The recent patch read as lowering the maximum heat when engine/heat sink damage occurs.

As to the OP's idea, it would depend on how you think of the "heat" generated. If the component became hot, then you would be right to want this (ie: total heat = individual heat of all components). But this would need a change in the heat system I think as it would imply an item is "hot" and it was releasing heat to the mech over time (after being used), but the current heat system generates heat as it is fired. (not after / during propagation of the heat).

It is probably better to think of the heat being taken from the item used via some "coolant" system as it is fired/used and spread throughout the mech (as it is used).

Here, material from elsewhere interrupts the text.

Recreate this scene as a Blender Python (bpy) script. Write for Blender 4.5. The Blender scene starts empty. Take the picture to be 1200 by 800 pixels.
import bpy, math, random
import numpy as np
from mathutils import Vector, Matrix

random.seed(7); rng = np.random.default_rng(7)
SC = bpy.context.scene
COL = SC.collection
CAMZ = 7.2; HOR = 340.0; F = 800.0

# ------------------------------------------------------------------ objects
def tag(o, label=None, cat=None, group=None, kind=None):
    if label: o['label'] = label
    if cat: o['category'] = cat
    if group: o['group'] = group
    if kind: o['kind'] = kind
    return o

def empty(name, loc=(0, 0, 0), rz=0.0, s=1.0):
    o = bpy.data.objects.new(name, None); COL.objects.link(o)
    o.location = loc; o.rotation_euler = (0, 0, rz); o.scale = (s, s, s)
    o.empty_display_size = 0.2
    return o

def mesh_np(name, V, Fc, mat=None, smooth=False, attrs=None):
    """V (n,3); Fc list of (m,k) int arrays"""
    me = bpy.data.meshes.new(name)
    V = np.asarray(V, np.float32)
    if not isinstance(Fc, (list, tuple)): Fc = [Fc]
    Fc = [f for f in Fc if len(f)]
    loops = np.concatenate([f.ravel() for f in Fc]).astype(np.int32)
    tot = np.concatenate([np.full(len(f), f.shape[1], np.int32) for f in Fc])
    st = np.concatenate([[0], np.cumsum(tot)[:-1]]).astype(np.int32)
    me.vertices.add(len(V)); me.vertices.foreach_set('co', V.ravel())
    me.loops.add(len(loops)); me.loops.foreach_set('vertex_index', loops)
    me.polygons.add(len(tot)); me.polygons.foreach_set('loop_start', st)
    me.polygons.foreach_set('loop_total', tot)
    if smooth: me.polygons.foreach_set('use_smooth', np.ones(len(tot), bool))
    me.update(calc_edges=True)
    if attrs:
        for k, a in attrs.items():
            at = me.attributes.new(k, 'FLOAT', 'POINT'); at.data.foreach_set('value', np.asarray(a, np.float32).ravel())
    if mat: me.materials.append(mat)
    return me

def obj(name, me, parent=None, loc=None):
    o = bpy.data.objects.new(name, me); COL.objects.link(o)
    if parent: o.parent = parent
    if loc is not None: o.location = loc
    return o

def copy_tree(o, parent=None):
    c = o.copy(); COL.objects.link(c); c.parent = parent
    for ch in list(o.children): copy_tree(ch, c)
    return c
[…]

Then if the item is lost, the heat is already in other areas of the mech. In which case, your idea would not work. That being said, if the coolant system was throughout the mech, losing 20% of the mech should take 20% of the heat with it (ie: the cooling material is lost with the component).

For that to work, you would have to have a way of working out the "worth" of a component vs the rest of the mech, so it might not add up to be very much (ie: an arm with no armour is very small vs the rest of the mech).

Overall, even that path of thought gives only a small % for a lost arm. More so if you "weigh" each component based on it's weight vs the rest of the mech (ie: a 40Ton engine will put over 50% "weighting" on the CT, so the arm might be 5%.

It starts to feel like the effort is not worth the rewards/cost to implement.